I differentiate between them by saying one has to do with conduct and the other with a person.  I also think that discernment is a judgment made by one's collective senses while judgment too often comes from the heart.  It can be an intuitive assessment based on appearance or smell as much as from observation of a person's conduct.  The real problem to me is the door into the spiritual world that a judgment from the heart opens.  Jesus didn't go around willy-nilly teaching what not to do.  After all He does tell us there are only two commandments.  So why this "don't judge"?  He gives the answer: so ye be not judged!  I don't think he's talking about a post earth judgment.  I think it's a part of how the world operates.  A wheel in a wheel.  In physics there's a law that for every action there's an equal and opposite reaction.  I think that what takes place in this realm or wheel brings about an equal and opposite reaction in the spiritual world/wheel.  People who judge a parent for marrying an alcoholic find themselves married to alcoholics (a generalization of course), etc.  LIKE JESUS SAID: DON'T JUDGE!  Taught by Nuns in my early years I remember more than one saying "remember, there but for the grace of God go I".

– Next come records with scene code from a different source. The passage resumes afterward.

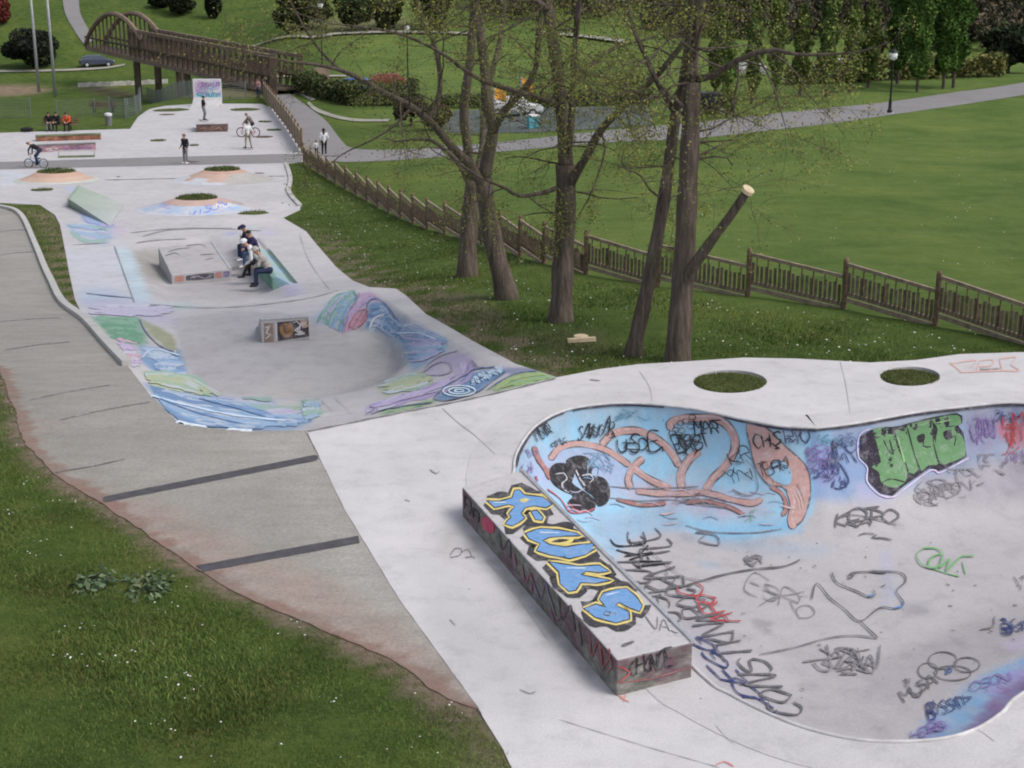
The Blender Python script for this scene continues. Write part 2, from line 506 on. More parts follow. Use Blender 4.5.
dirt = np.maximum(dirt, 0.75 * sm(1.0, 0.1, d_pl - nz * 1.0) * sm(24, 28, Y) * sm(70, 55, Y) * sm(0.25, 0.6, nz))
PX, PY = proj(X, Y, Z)
for q, s_, a_ in (([(450, 305), (480, 296), (500, 312), (520, 330), (480, 325)], 9, .5), ([(520, 330), (600, 330), (620, 360), (560, 362)], 10, .25),
              ([(20, 208), (52, 215), (60, 238), (52, 240), (40, 222)], 4, .9), ([(440, 295), (462, 293), (462, 301), (440, 303)], 4, .7)):
    dirt = np.maximum(dirt, a_ * sm(-s_, s_, sdist(q, PX, PY)))
# tone: r dirt, g lawn (1 = mown far lawn), b sand / bare ground far away
lawn = sm(-4, 6, X + (Y - 40) * 0.16) * sm(30, 40, Y - np.clip(4 - X, 0, 30) * 0.6)
sand = np.zeros(X.shape)
for q, s_, a_ in (([(-60, 86), (20, 85), (46, 87), (44, 94), (10, 96), (-60, 96)], 2, 1.0), ([(78, 84), (95, 84), (130, 95), (118, 97), (90, 90)], 2, .9), ([(190, 90), (265, 84), (262, 97), (180, 98)], 3, .6),
               ([(300, 20), (400, 12), (420, 30), (300, 36)], 5, .4)):
    sand = np.maximum(sand, a_ * sm(-s_, s_, sdist(q, PX, PY)) * (Y > 60))
colr = np.stack([dirt, lawn, sand], -1).reshape(-1, 3)
ny, nx = X.shape
ii = (np.arange(ny - 1)[:, None] * nx + np.arange(nx - 1)[None, :]).ravel()
quads = np.stack([ii, ii + 1, ii + nx + 1, ii + nx], 1)

n = N('meadow_grass')
at = n.attr(); sep = n.n('ShaderNodeSeparateColor'); n.l(at.outputs['Color'], sep.inputs[0])
patch = n.noise(0.16, 6, 0.62, dist=0.5); mid = n.noise(1.5, 8, 0.75); fine = n.noise(24, 6, 0.8)
near = n.ramp(mid, [(0.25, (.034, .058, .014)), (0.45, (.062, .098, .024)), (0.6, (.092, .132, .034)), (0.8, (.14, .155, .055))])
lawnc = n.ramp(n.noise(0.9, 12, 0.85), [(0.28, (.070, .112, .029)), (0.5, (.110, .162, .043)), (0.74, (.165, .205, .074))])
g = n.mix(sep.outputs[1], near, lawnc)
g = n.mix(1.0, g, n.ramp(patch, [(0.3, (.68, .78, .72)), (0.5, (1, 1, 1)), (0.7, (1.32, 1.16, 1.1))]), 'MULTIPLY')
g = n.mix(0.85, g, n.ramp(fine, [(0.25, .45), (0.5, 1.0), (0.8, 1.6)]), 'MULTIPLY')
dn = n.math('MULTIPLY', sep.outputs[0], n.ramp(n.noise(4.5, 7, 0.75), [(0.32, 0.25), (0.5, 1.0)]))
g = n.mix(dn, g, n.ramp(n.noise(9, 6, 0.75), [(0.3, (.16, .11, .085)), (0.55, (.27, .20, .165)), (0.8, (.36, .29, .25))]))
g = n.mix(sep.outputs[2], g, n.ramp(n.noise(0.8, 6, 0.7), [(0.3, (.16, .12, .08)), (0.7, (.30, .235, .17))]))
n.color(g); n.b.inputs['Roughness'].default_value = 0.95; n.b.inputs['Specular IOR Level'].default_value = 0.05
n.bump(n.math('ADD', fine, n.math('MULTIPLY', mid, 1.5)), 0.8, 0.06)
M['grass'] = n.m
terrain = mesh_obj('grass_ground', np.stack([X, Y, Z], -1).reshape(-1, 3), quads, M['grass'], colors=colr, smooth=True)
tag(terrain, kind='structure')

# ------------------------------------------------------------------ concrete
circ = lambda cx, cy, rx, ry, k=28: [(cx + rx * math.cos(2 * math.pi * i / k), cy + ry * math.sin(2 * math.pi * i / k)) for i in range(k)]
bed1 = U0(circ(730, 381.5, 37, 11.5)); bed2 = U0(circ(910, 376.3, 30, 9.7))
g1 = gridpts(deck_poly, 0.2)
deck_fills = [(D_([(170, 180), (200, 240), (330, 390), (480, 540), (600, 690), (640, 735), (600, 720), (440, 560), (280, 380), (175, 230)]), (.25, .245, .215), 6, .6), (D_([(640, 720), (720, 705), (900, 670), (940, 690), (720, 730)]), (.30, .29, .25), 6, .55),
    (C_([(20, 520), (130, 600), (330, 670), (560, 715), (700, 715), (500, 740), (240, 700), (40, 590)]), (.40, .385, .31), 12, .6), (D_([(100, 250), (150, 230), (180, 290), (120, 330)]), (.40, .39, .38), 14, .7), (D_([(240, 0), (345, 0), (340, 90), (245, 95)]), (.44, .425, .44), 4, .6),
    ([(316, 440), (400, 418), (420, 430), (350, 455)], (.57, .555, .575), 12, .7), ([(420, 560), (470, 600), (560, 700), (520, 720), (440, 640)], (.46, .45, .45), 20, .5)]
deck_cols = lambda v: bake(v, (0.545, 0.53, 0.55), deck_fills, 4)
deck = tag(sheet('skatepark_deck', deck_poly, [ring, bed1, bed2], g1, lambda x, y: 0 * x, M['deck'], 0.3, deck_cols, skirt=0.35), kind='structure')

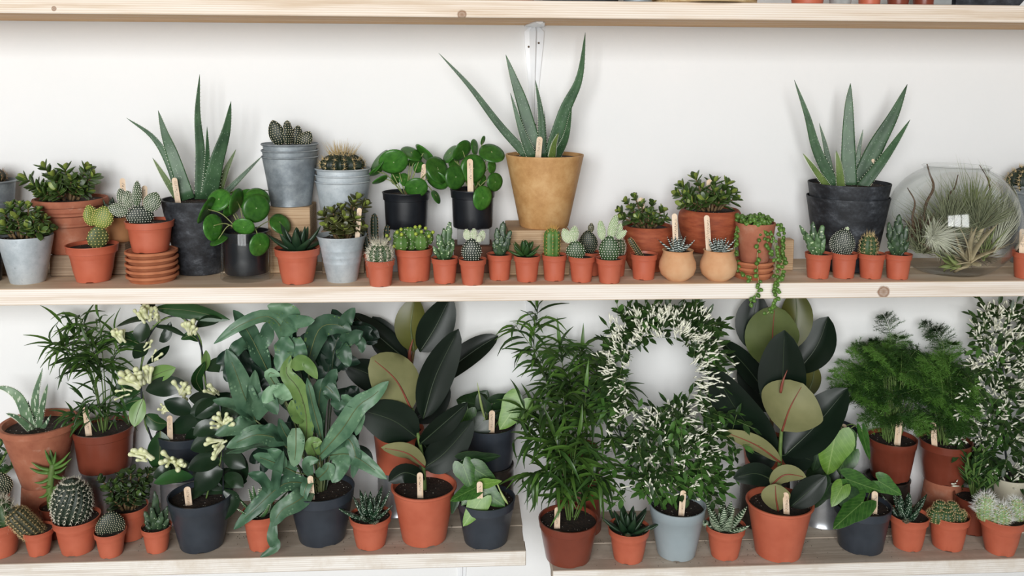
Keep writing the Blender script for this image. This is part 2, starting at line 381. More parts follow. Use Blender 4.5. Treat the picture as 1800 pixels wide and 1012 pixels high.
sp = t.math('MULTIPLY', t.ramp(v.outputs['Distance'], [(.2, WH), (.3, BK)]), t.ramp(cc.outputs[0], [(.86, BK), (.9, WH)])); c = t.mix(sp, c, C(225, 218, 205)); t.set(Base__Color=c, Roughness=.95); t.bump(t.noise(co, 160, 4), .9, .004); M_SOIL = t.m
t = NT('stick_wood'); g = t.coord((1, 1, 1), 'Generated'); c = t.ramp(t.noise(t.coord((90, 90, 8)), 2, 3), [(.35, C(226, 196, 164)), (.65, C(240, 218, 192))])
sx = t.n('ShaderNodeSeparateXYZ'); t.l(g, sx.inputs[0]); ox = t.n('ShaderNodeTexCoord')
wr = t.ramp(t.noise(t.coord((300, 1, 800)), 1, 2), [(.53, BK), (.58, WH)])
band = t.ramp(sx.outputs[0], [(.30, BK), (.36, WH), (.64, WH), (.7, BK)]); bz = t.ramp(sx.outputs[2], [(.38, BK), (.44, WH), (.86, WH), (.9, BK)])
c = t.mix(t.math('MULTIPLY', t.math('MULTIPLY', wr, band), t.math('MULTIPLY', bz, .9)), c, C(70, 60, 58)); t.set(Base__Color=c, Roughness=.7); M_STICK = t.m
t = NT('clear_glass'); lw = t.n('ShaderNodeLayerWeight', Blend=.5); fr = t.math('MULTIPLY_ADD', t.math('POWER', lw.outputs['Facing'], 4.5), .7); fr.node.inputs[2].default_value = .03; tp_ = t.n('ShaderNodeBsdfTransparent'); tp_.inputs[0].default_value = (.985, .99, .985, 1); gl = t.n('ShaderNodeBsdfGlossy'); gl.inputs['Roughness'].default_value = .075; mx = t.n('ShaderNodeMixShader')
t.l(fr, mx.inputs[0]); t.l(tp_.outputs[0], mx.inputs[1]); t.l(gl.outputs[0], mx.inputs[2]); t.l(mx.outputs[0], t.t.nodes['Material Output'].inputs[0]); t.t.nodes.remove(t.b); M_GLASS = t.m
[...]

It may or may not seem relevant that one quote is attributed to Jesus, the other to Paul -- and that one was credited with miracles of enabling the blind to see, the other (so far as I remember) with striking people blind; that is, Paul may not yet have 'gotten it' as well as Jesus. (Or was more concerned with administering institutions struggling to embody Jesus' teachings?)

Either 'discerning' or 'judging' might conceivably be done with more or less of one's whole self... but the significant distinction might be between 'recognition' and 'condemnation.' We know that Obama has murdered on a scale that, were he a private individual, would render him liable to trial and even execution. That's recognition, of understanding the character of actions he continues to carry out in our collective name. To think of him as 'a murderer', as somehow more capable of evil, even more guilty than the many citizens he misleads into approving these murders, would be a judgement.

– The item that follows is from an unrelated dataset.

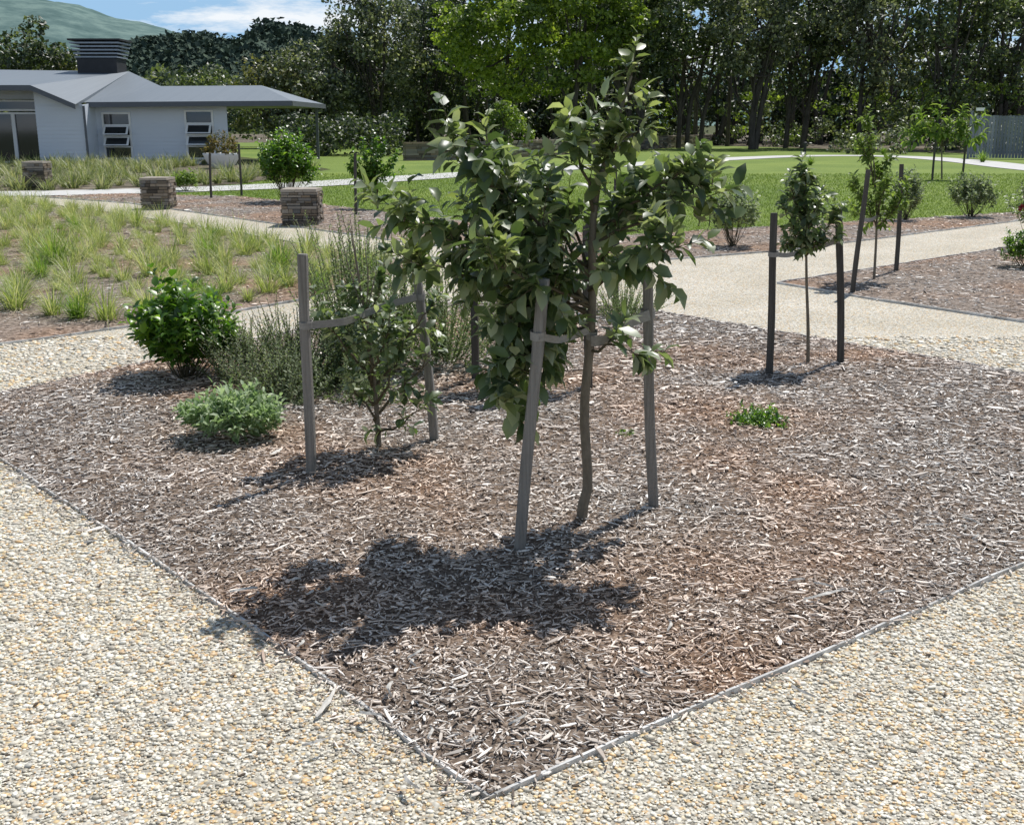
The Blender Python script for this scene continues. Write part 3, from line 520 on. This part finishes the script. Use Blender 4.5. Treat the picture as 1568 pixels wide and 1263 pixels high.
# ------------------------------------------------------------------ planter, bollard, picnic table, fence
e=empty('bowl_planter');g=Geo();prof=[(.35,0),(.48,.1),(.62,.3),(.7,.5),(.73,.58),(.68,.58),(.62,.5),(0,.5)];k=24;a=np.arange(k)*2*np.pi/k
V=[(-11.45+r*math.cos(q),44.9+r*math.sin(q),z+.02) for r,z in prof for q in a];F=[(i*k+j,i*k+(j+1)%k,(i+1)*k+(j+1)%k,(i+1)*k+j) for i in range(len(prof)-1) for j in range(k)]
g.add(V,F);g.build('bowl',M['white'],True,e)
Lv=Leaves()
for i in range(130):
    d=nrm(rng.normal(0,1,3));d[2]=abs(d[2]);p=np.array([-11.45,44.9,.6])+d*[.62,.62,.65]*U(.5,1);shoot(None,Lv,p,d,.2,.13,8)
bronze=mat('bronze_leaf',[(.05,.06,.02),(.12,.1,.04),(.2,.14,.07)],rough=.5,trans=.3)
Lv.build('plant',bronze,e)
e=empty('bollard');g=Geo();k=12
prof=[(.09,0),(.09,.55),(.12,.56),(.12,.66),(.07,.7),(0,.71)];a=np.arange(k)*2*np.pi/k
V=[(17.1+r*math.cos(q),66.6+r*math.sin(q),z) for r,z in prof for q in a];g.add(V,[(i*k+j,i*k+(j+1)%k,(i+1)*k+(j+1)%k,(i+1)*k+j) for i in range(len(prof)-1) for j in range(k)]);g.build('post',M['dark'],False,e)
e=empty('picnic_table');g=Geo();cx,cy=-4.2,78
for i in range(5): box(g,cx-1.1,cx+1.1,cy-.4+i*.17,cy-.4+i*.17+.15,.74,.79)
for s in(-1,1):
    for i in range(2): box(g,cx-1.1,cx+1.1,cy+s*.8-.12+i*.15,cy+s*.8+.0+i*.15,.44,.49)
    box(g,cx+s*.8-.05,cx+s*.8+.05,cy-.75,cy+.75,.36,.435);box(g,cx+s*.8-.05,cx+s*.8+.05,cy-.3,cy-.2,.0,.735);box(g,cx+s*.8-.05,cx+s*.8+.05,cy+.2,cy+.3,.0,.735)
g.build('table',M['stakedark'],False,e)
e=empty('picket_fence');g=Geo();a=np.array([23.2,57.76]);b=np.array([33,54.]);d=(b-a)/np.linalg.norm(b-a);nv=np.array([d[1],-d[0]])
def obox(g,p,d,nv,l,t,z0,z1,m=0):
    c=[p,p+d*l,p+d*l-nv*t,p-nv*t];g.add([(*q,z0) for q in c]+[(*q,z1) for q in c],chF,m)
s=0
while s<10: obox(g,a+d*s,d,nv,.13,.02,.05,2.12+U(-.02,.02));s+=.15
for z in (.3,1.1,1.9): obox(g,a-nv*.025,d,nv,10,.04,z,z+.09)
g.build('palings',M['fence'],False,e)
g=Geo();obox(g,a-d*.14+nv*.03,d,nv,.12,.12,0,2.3);obox(g,a-d*.17+nv*.06,d,nv,.18,.18,2.302,2.36);g.build('post',M['fence'],False,e)
g=Geo();obox(g,a+d*.1+nv*.05,d,nv,.4,.2,2.35,2.5);g.build('lamp_box',M['white'],False,e)
# ------------------------------------------------------------------ house
H=empty('weatherboard_house')
def boards(g,x0,x1,z0,z1,y):
    z=z0
    while z<z1-.01:
        h=min(.16,z1-z);g.add([(x0,y-.022,z),(x1,y-.022,z),(x1,y,z+h),(x0,y,z+h)],[(0,1,2,3)]);g.add([(x0,y-.022,z),(x1,y-.022,z),(x1,y,z),(x0,y,z)],[(3,2,1,0)]);z+=.16
g=Geo();yw=50.
ops=[(-17.85,-16.6,.2,2.2),(-14.25,-13.0,.2,2.3)]
xs=-18.1
for o in ops:
    boards(g,xs,o[0],0,2.62,yw);boards(g,o[0],o[1],0,o[2],yw);boards(g,o[0],o[1],o[3],2.62,yw);xs=o[1]
boards(g,xs,-12.4,0,2.62,yw)
g.add([(-12.4,50,0),(-14.4,57,0),(-14.4,57,2.62),(-12.4,50,2.62)],[(0,1,2,3)])
boards(g,-20.1,-18.1,0,2.5,48.5)
g.add([(-20.1,48.495,2.5),(-18.1,48.495,2.5),(-18.1,48.495,2.52),(-20.1,48.495,3.3)],[(0,1,2,3)])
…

In 'judging' even oneself, there is something different than merely recognizing a character flaw or two. 'Discernment' would identify a flaw and the need to do/be better... but would leave scope for 'skillful means' in the effort to overcome it; while 'judgement' would focus those efforts on arousing guilt and striving to suffer -- rather futile as curative measures, yes?

Further thoughts... Virtually everyone is a sociopath in relation to whichever subset of the population our imagination fails to connect to our hearts. That is, so far as there is anyone whose sufferings seem unimportant to us -- we are falling short.

Personally, I can feel only the vaguest sympathy for the current Cause-of-the-Month protagonists, the gays and transexuals. They are such an utterly convenient target for our concern; and it isn't that I can't imagine myself in their place, not entirely -- but that their sufferings in the major US cities are so much outweighed by those of the poor, who vastly outnumber them everywhere, are continually losing children and people close to them to a health-care system, educational system, and prison system all somehow tailored to exploit and magnify their sufferings -- yet who somehow get cast as the villains in every context. [And incidentally, we do know what kind of person the word 'villain' originally referred-to, don't we?]

I can profitably include those tiny subpopulations among the vast numbers of us whose true selves are unacceptable either to themselves or the society around them, who might be afraid even to look closely at those true selves... and consequently are prey to considerable irrationality, flailing indignation -- and harsh judgment of self-and-others. But in that perspective, aren't we all really just poorsouls?

I wonder how often it happens that those whose eyes have been cleared of a huge log, then see specks in other's eyes, that flick right back over into their own eyes again manifesting logness re-turned?

It is true life to know a self-conscious free from even the perception of specks in the eyes others. The life of consciousness free from identity with outward perceptions and other outward forms, institutions, and practices and living in the experience of consciousness anchored in itself and a conscience informed from within that experience itself, witnesses the falling away of the log overlaying his or her own eye and the falling away of the specks in the eyes of others ... for in this eternal Heritage, which all human beings share, we see right through and past the log and the speck.

A kiss is just a kiss, a log is just a log, a legitimizing mythology is just another legitimizing mythology (no matter whom it justifies or demonizes) -- and yet one can stumble over a log; and might as well know it for what it is. So it seems best not to take any such thing too seriously.